Kagame: I think there is a lot of freedom, and with time, it is only increasing. But if people expected us to start from 100%, and I don't know where that exists anyway, even in the countries that come to give us lessons. But for us, first of all we have to create institutions, laws, we have to educate people and move forward and see these freedoms constantly increase, to the highest level we can take them.
As early as 1994, immediately after the genocide, some people came here from Europe and they were asking us: 'When are you going to have elections?' And I thought these people were crazy. Elections by who? In what situation? We were busy battling all sorts of problems. Displaced people, inside and outside. The dead were still lying on the streets. I could see from this statement from these people that maybe they weren't ill-intentioned, but they were absolutely ignorant.
We are very mindful of our history. For instance, in our past, power has created problems in Rwanda. People used to think it was just a problem between Hutus and Tutsis. But when they came to power, even Hutus had their own conflicts. There was a power struggle between Hutus from the south and Hutus from the north. This had nothing to do with the Tutsis. So we looked at this and said there are many things that can create problems. First: ethnicities. Second: power. We need to put institutions and structures in place that we avoid exclusion of any kind. So power-sharing became one of the pillars of our constitution. And that's how we came to embrace things like consensus-building. We want people to buy into what is being done in the country and feel they are part of it. And we say you have to play the politics of inclusion. These became our guiding principles.

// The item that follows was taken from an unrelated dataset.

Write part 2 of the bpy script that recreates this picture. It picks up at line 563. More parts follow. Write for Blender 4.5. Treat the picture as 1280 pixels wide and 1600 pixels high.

TIME: How do you explain the 2003 election figure, recording that you won 95% of the vote? A lot of people look at that and say: 'That's just not credible.'
Kagame: Why? The burden is on them to prove their case. But I can prove my case. It all depends on the context in the country. In our case, what were the circumstances? People coming out of a genocide. A lot of chaos. So people wanted peace and security, to break away from the past. And they really focused on what could bring that. And what was it? People said the Rwandan Patriotic Front were the ones who stopped the genocide. They have worked very hard to return security to the country. We reassured everyone even those who took part in the genocide, apart from the masterminds, we gave them hope. So the all the minds of the country were tuned to this.
And when they looked at the candidates, they saw people who had been in politics for so many years who could give them nothing. They saw people who had been in exile and who came back for the elections and thought they could build on ethnic sentiments. It didn't work. They also thought that foreigners would prop them up and make them President. But that kind of politics doesn't work any more here. And they lost miserably. You know what the turnout was? 96%. Everybody turned out to vote. People were simply united in voting for what might bring peace. Maybe in 2010, it will different, because there will be different circumstances, because progress will have been made.
TIME: There this enduring mystery over how the genocide could ever have happened. What made people behave like that?
Kagame: It's not easy to explain. Some of the things that were done, I still cannot speak about. We have to do research into it, we have to look into ourselves and work out why it happened in Rwanda. People were killing members of their own family. Fathers were killing their own children because some of them resembled their wife, who was a Tutsi. How do you explain that?